* **To do**
From the entries provided below, copy each line that contains the word "Write".

[Stored entries]
■ ■ ■ ■

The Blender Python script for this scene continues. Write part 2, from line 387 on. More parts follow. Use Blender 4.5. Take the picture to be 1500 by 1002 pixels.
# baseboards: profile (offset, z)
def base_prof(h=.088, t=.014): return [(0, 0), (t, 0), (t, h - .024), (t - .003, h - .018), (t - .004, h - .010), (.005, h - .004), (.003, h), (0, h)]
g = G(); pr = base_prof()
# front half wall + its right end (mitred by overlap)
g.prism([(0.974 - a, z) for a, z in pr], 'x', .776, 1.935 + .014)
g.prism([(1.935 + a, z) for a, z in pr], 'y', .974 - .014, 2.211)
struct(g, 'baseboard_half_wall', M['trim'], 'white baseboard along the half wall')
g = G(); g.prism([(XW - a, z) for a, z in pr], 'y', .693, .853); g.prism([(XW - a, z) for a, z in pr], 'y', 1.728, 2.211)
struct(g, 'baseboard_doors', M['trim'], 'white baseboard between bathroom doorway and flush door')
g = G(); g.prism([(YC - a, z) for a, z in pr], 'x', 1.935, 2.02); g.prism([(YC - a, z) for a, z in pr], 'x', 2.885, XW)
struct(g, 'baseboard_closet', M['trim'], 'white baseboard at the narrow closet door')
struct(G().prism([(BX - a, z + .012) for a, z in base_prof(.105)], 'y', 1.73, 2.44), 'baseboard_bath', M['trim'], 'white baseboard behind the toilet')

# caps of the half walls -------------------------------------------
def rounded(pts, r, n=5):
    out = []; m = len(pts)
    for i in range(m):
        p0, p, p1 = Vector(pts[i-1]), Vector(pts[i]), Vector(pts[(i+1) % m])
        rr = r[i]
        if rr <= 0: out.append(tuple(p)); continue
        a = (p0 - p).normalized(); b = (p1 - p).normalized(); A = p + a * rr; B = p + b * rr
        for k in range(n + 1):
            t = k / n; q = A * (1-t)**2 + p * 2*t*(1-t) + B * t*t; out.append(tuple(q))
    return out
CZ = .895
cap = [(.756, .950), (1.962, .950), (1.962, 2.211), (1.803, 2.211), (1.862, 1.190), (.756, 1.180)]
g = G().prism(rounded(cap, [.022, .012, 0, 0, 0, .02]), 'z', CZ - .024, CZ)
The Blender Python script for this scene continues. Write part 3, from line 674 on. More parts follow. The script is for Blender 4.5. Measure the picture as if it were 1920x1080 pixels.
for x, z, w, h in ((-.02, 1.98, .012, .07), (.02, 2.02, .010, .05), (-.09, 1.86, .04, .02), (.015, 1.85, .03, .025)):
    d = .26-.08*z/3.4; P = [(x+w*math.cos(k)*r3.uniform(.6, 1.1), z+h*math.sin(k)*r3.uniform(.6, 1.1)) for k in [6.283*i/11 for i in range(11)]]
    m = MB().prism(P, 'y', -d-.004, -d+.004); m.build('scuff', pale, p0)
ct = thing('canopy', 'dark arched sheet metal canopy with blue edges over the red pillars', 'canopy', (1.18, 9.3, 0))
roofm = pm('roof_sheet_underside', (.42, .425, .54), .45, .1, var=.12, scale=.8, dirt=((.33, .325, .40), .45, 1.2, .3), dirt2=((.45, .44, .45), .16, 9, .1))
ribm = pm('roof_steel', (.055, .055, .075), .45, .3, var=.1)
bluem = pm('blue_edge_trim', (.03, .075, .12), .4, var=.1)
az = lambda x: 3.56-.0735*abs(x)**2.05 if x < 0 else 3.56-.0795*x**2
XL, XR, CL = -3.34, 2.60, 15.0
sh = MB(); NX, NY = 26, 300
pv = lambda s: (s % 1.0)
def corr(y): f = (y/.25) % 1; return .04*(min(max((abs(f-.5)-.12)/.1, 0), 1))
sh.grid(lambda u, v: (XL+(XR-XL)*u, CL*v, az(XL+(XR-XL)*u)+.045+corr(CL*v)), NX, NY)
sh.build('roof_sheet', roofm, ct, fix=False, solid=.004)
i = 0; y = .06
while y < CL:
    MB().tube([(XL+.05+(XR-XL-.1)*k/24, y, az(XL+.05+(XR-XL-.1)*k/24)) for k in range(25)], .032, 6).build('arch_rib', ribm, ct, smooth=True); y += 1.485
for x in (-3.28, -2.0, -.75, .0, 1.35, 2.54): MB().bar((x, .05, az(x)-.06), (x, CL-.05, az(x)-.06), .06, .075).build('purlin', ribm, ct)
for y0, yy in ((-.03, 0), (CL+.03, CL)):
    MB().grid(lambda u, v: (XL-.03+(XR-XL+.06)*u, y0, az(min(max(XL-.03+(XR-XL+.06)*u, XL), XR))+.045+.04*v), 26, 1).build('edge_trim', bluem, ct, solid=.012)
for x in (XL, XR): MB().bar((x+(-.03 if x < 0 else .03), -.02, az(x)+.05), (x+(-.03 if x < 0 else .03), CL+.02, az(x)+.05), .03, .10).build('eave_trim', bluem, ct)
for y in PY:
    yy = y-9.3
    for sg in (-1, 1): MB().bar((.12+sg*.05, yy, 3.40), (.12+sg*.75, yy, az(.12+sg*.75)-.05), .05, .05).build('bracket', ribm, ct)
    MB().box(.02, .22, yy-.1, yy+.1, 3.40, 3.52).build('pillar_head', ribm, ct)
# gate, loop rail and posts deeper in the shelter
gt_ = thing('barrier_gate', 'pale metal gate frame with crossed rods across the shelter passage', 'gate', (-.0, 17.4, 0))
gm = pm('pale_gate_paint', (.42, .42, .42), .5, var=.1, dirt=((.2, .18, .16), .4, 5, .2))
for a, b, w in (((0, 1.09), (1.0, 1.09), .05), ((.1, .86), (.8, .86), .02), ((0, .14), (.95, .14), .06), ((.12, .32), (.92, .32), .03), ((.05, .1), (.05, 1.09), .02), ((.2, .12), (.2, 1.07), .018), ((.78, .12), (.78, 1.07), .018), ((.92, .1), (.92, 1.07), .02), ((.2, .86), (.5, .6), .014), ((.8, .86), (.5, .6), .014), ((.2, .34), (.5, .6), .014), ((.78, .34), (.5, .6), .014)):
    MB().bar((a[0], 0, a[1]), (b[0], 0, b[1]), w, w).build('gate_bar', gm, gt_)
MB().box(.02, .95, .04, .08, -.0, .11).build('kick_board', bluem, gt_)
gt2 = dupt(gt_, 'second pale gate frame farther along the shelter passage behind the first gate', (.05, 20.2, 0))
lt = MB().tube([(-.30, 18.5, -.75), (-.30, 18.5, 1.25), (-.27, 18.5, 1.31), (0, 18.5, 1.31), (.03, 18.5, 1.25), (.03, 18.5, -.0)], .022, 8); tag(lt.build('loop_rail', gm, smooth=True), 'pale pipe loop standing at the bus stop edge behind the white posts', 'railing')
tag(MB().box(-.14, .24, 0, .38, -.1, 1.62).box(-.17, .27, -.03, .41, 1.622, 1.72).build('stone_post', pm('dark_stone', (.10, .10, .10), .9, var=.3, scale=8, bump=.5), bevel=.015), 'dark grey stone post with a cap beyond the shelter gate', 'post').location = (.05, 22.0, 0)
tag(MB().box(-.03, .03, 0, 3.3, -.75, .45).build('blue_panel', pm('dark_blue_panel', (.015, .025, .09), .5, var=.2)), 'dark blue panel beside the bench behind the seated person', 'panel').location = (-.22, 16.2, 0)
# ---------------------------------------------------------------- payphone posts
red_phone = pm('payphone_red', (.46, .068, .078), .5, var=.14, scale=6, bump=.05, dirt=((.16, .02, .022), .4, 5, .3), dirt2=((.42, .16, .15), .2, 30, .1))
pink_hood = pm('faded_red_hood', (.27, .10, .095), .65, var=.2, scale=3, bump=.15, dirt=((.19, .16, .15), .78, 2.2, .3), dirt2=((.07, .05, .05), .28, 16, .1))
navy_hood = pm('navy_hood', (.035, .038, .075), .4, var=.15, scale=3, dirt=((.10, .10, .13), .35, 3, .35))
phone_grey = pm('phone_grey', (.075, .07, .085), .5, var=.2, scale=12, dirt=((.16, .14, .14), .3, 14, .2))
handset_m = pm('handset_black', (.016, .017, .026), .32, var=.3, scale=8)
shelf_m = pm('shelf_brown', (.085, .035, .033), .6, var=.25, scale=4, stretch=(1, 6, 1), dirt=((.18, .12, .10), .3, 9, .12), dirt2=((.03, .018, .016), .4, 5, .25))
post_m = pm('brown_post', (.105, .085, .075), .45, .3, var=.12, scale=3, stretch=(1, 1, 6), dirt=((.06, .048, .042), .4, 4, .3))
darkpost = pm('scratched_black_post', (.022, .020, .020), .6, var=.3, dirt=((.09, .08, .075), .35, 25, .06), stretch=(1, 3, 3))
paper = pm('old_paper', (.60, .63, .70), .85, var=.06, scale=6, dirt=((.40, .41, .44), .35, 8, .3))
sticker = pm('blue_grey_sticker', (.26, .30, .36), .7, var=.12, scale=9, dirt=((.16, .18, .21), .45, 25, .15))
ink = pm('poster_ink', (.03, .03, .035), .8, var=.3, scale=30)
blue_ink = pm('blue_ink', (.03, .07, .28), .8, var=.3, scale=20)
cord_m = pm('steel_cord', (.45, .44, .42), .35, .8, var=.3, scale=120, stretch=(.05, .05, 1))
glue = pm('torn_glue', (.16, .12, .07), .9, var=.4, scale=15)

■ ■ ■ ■

* **Correct output**
The Blender Python script for this scene continues. Write part 2, from line 387 on. More parts follow. Use Blender 4.5. Take the picture to be 1500 by 1002 pixels.
The Blender Python script for this scene continues. Write part 3, from line 674 on. More parts follow. The script is for Blender 4.5. Measure the picture as if it were 1920x1080 pixels.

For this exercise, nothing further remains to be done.